Joe Thomas presented “The Object of Christian Science: Word, Image, and Spirituality in Robert Indiana” at the 33rd International Congress of the History of Art in Nuremberg, Germany and “Contingent, Adjunct, Part-Time, Temporary: Making It Work” at the 2013 College Art Association Conference in New York, NY.  He also curated the “Not What It Seems” exhibition in Kennesaw State’s Fine Arts Gallery.  His essay “The Object of Christian Science” will be published in The Challenge of the Object (Germanisches Nationalmuseum 2013).

 

Student News

Lauren Bearden received a 2013 Undergraduate Research and Creative Activities Funding Award from Kennesaw State’s Center for Excellence in Teaching and Learning.  She also published “Repatriating the Bust of Nefertiti: A Critical Perspective of Cultural Ownership” in Kennesaw Journal of Undergraduate Research 2.1 (2012).  She presented papers at the 2013 Annual Meeting of the Archaeological Institute of America in Seattle, WA (“Hybridization and Nabataean Identity in the Khazneh Façade at Petra”) and the 2013 Collage Colloquium at Agnes Scott College (“Nabataean Aesthetics: Dueling Imagery at Petra in Ancient Jordan”), where she won the Best Paper Award.  She also will speak about “Aniconism in Ancient Petra” at the 2013 Southeastern College Art Conference in Greensboro, NC.  She was the secretary of Kennesaw State’s Art History Club, participated in Kennesaw State’s 2013 Symposium of Student Scholars, and worked at Kennesaw State’s Museums and Galleries and at the Michael C. Carlos Museum of Emory University.  Having graduated in May 2013 with a major in Art History and a minor in Classical Studies, she begins post-baccalaureate study in Latin and German at Georgia State University in Fall 2013.

Monisha Bernard worked at Kennesaw State’s Museums and Galleries.  She is majoring in Art History and completing a Certificate in Public History.

Jessie Blowers was the School of Art and Design’s 2013 Outstanding Art History Scholar and Kennesaw State’s 2013 Regents Scholar.  She worked at Kennesaw State’s Museums and Galleries, and she served as an intern for a research project about Howard Finster’s Paradise Garden in Summerville, GA.  At Kennesaw State, she also founded the KSU Peace Project, which earned her an invitation to a Carter Center Board of Counselors meeting in Atlanta, and she spoke in Kennesaw State’s 2012 Pathways to Peace Lecture Series.  She graduated in December 2012 with a major in Art History, and she currently works as a creative consultant/executive assistant in the Atlanta area.

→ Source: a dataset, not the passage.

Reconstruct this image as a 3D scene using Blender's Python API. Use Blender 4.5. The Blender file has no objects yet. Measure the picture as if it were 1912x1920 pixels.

Alumnus Tyler Crafton received an MA with distinction in Art History and Museum Curating at the University of Sussex in the United Kingdom after completing the thesis “‘Artefacts’ that Enhance, Engage and Develop Understanding: The Relevance of the Historic Clothing Project at the Weald and Downland Open Air Museum.”  He has served as an intern at the Michael C. Carlos Museum of Emory University and at the Booth Western Art Museum in Cartersville, GA.  He currently works at the Atlanta History Center as the Costume Manual Developer.

Jane Custer won a 2013 scholarship from Kennesaw State’s College of the Arts.  She presented “An Approachable God: Hermes in the Temple of Hera at Olympia, Greece” at the 2013 Collage Colloquium at Agnes Scott College.  She worked at Kennesaw State’s Museums and Galleries and was a member of Kennesaw State’s Public History team that advised the Salzburger Museum and New Ebenezer Historic Site in Rincon, GA.  In addition, she also served as a judge for the Exhibits category in Kennesaw State’s 2013 History Day competition for Georgia’s middle and high school students.  She is majoring in Art History and completing a Certificate in Public History.

Judith Murphy won a 2012 scholarship from Kennesaw State’s College of the Arts.  She served as the president of Kennesaw State’s Art History Club and worked at Kennesaw State’s Museums and Galleries.  She also digitized the art collection of Bill Arnett, was a Golden Key Honorary, and received a STARS Student Award for Kennesaw State’s study abroad program in Montepulciano, Italy.  She presented “Maya: The First Renaissance” at the 2013 Collage Colloquium at Agnes Scott College, and she will speak about “Tools of the Pre-Columbian Mayan Painter” at the 2013 Southeastern College Art Conference in Greensboro, NC.  Having graduated in May 2013 with a major in Art History, she begins an MA program in Public History with Museum Certification at the University of West Georgia in Fall 2013.